The inquiry was tightly focused on 3 Squadron, the Ohakea-based air force base from which the Iroquois departed. For all its narrow focus, it drew on a much wider body of evidence not reflected in the Court of Inquiry report.
The Herald has obtained and reported on some of that evidence. One example is the emails exchanged between senior officers in 3 Squadron months before the crash in which concerns were raised about the culture blamed for the crash. The Herald's reporting on those emails showed concerns had been raised before the crash. With tragic consequences, they were ignored.
More significantly, the Herald obtained the Accident Analysis Report. It was written by the air force's most experienced crash investigator, Squadron Leader Russell Kennedy.
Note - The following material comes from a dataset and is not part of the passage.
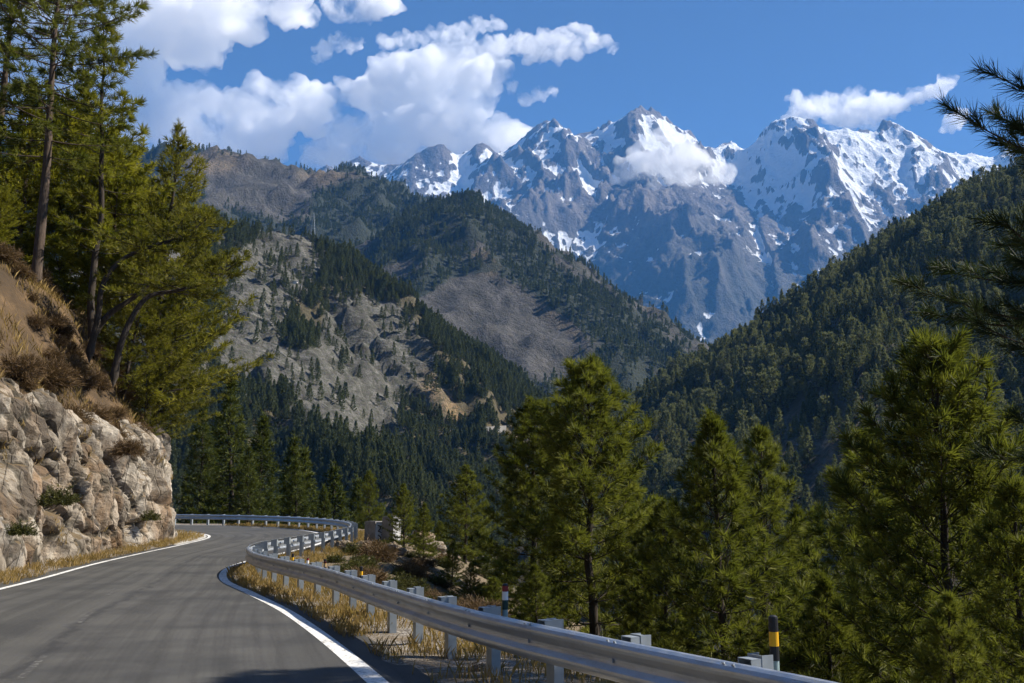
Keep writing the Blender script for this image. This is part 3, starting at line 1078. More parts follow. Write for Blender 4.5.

Kennedy's keen observations extend well beyond the Manawatu-based squadron. It considers the air force's history of safety and found it wanting - recommendations from other Court of Inquiry investigations made for safety reasons had not been carried out. This was the case even though the "recommendations" had the force of an order from the Chief of Air Force.
In two of those cases, the failure to make changes had links to the failures which led to the deaths of the three who died on Anzac Day 2010. Kennedy's scope was not only deep but broad, examining the entire air force. "The RNZAF does not have the appropriate and effective processes to adequately and reliably ensure safe and effective military air operations."
The problems were not limited to a poor culture, but the poor culture was "to some extent", wrote Kennedy, "pervasive throughout the whole air force". He found that command knew of these culture issues and had known "for some time".
The officer who oversaw the assembly of the Court of Inquiry - one of the air force's most senior commanders - wrote that the scrapping of the air combat wing in 2001 had removed a layer of command and control which partly contributed to the crash.
"This was done for what we thought were good reasons but nobody at the time realised the real impact the changes would make," he said.
For all that, there is no sign that at any stage concerns were raised about safety gaps, contradictory orders or the poor culture other than by the brave squadron leader who attempted to speak out and was ignored.
The limited and focused military inquiry aimed to identify and fix problems without apportioning blame. In doing so, it managed to avoid naming names, just as it managed to avoid broadening the inquiry beyond 3 Squadron.
In this sorry saga, the three men who died were let down by the military and were then let down by the government when it emerged the Civil Aviation Authority and then-Department of Labour bungled their jobs, thinking the other was going to investigate the crash. Neither did and the time frame lapsed, meaning the agencies' own independent inquiry would never happen. This dismal failure saw the survivor of the crash, Stevin Creeggan, take a private prosecution against the air force for its failures. Critically injured and permanently affected by the crash, Creeggan did the government's job for it.
When NZDF pleaded guilty to failing the men, it cut short a full court hearing.
Again, an independent inquiry into the fatal crash did not happen.
There was one final possibility - the coroner. Charged by law to find the cause of death, the office of the coroner has the power to conduct broad inquiries into fatal incidents. The Herald revealed yesterday the coroner had accepted the air force's original Court of Inquiry as sufficient. Again, no independent inquiry.
Ben Carson's dad Andrew has fought for years to have the crash of 2010 investigated by someone other than the agency which employed his son. He told the Herald in 2012: "I don't blame the pilots who died. It's the guy who gave them the keys and told them to go there."
When young men die for no good cause, it's important to know the names of the men who sent them. This is the burden of command.
With no full and independent inquiry, it is a burden not fully shouldered. Those whose responsibility it is to command did so from as far behind the front line as the generals of Gallipoli, and they have done so anonymously.